La diversità dei feedback economici (se c’è) di questi Paesi da cosa dipende maggiormente, secondo Lei?
I differenti feedback trovano una possibile spiegazione sulla base della localizzazione dell’evento. Nei paesi occidentali e a capitalismo cognitivo avanzato, i motivi per ospitare un simile evento sono più di natura di immagine che relativi allo sviluppo tecnologico ed economico. Aspetto che invece è ancora presente nei paesi dell’area Brics, dove l’intervento dello Stato (come in Cina) è in grado di indirizzare l’evento all’interno di una politica industriale e dell’innovazione.
Cosa dobbiamo aspettarci quando tutto sarà finito?
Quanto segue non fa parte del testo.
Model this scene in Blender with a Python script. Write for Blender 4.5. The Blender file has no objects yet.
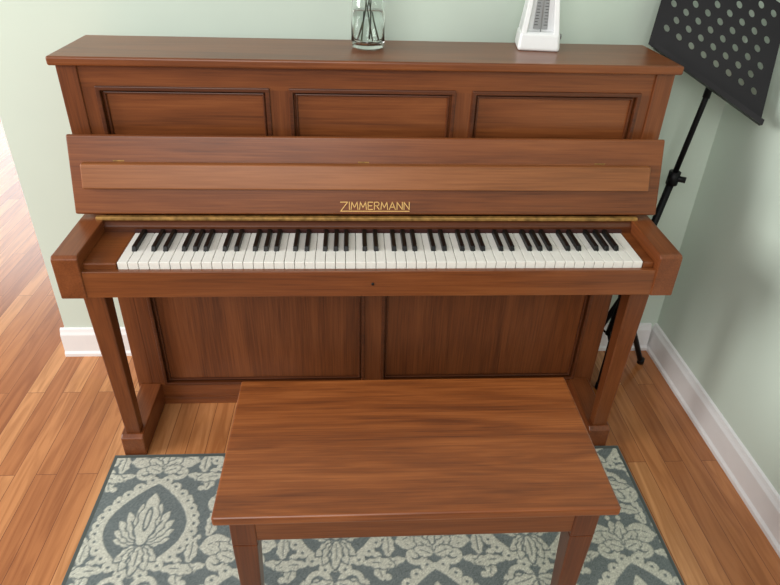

Per quanto riguarda il bilancio economico le premesse non sembrano positive. Gli introiti dei biglietti si profilano inferiori ai preventivi e nulla è ancora deciso per quanto riguarda le aree dell’esposizione. Ricordo che tali aree sono state acquistate con un anno di ritardo dalla società Arexpo S.p.A. al costo di circa 160 milioni di euro, un prezzo ritenuto eccessivo (l’ex Assessore Stefano Boeri ha dichiarato che il prezzo pagato alle grandi immobiliari milanesi per tale acquisto è stato superiore di 10 volte a quello di mercato, se tali aree fossero state considerate terreno agricolo). Una volta rese edificabili, i terreni dovrebbero essere messi in vendita per un valore doppio (320 milioni di euro), ma al momento attuale le aste sono andate deserte ed è improbabile che si riesca a maturare tali plusvalenze. Inoltre, a 4 mesi dalla fine dell’evento, non si sa nulla sulla loro destinazione finale. Vi è l’interessamento dell’Università Statale di Milano per spostare in quell’area tutto il polo scientifico che oggi si trova a città studi. Un progetto che richiede però finanziamenti pubblici e privati di forte entità. Vi è quindi il rischio che Expo S.p.A. (che controlla anche Arexpo S.p.A.) chiuda il bilancio in rosso, con effetti di incremento del debito municipale, regionale e statale. Sul piano dell’attivazione economica, le ricadute occupazionali sono inferiori alle attese, anche se sicuramente ci saranno effetti positivi in termini di startup di nuove imprese.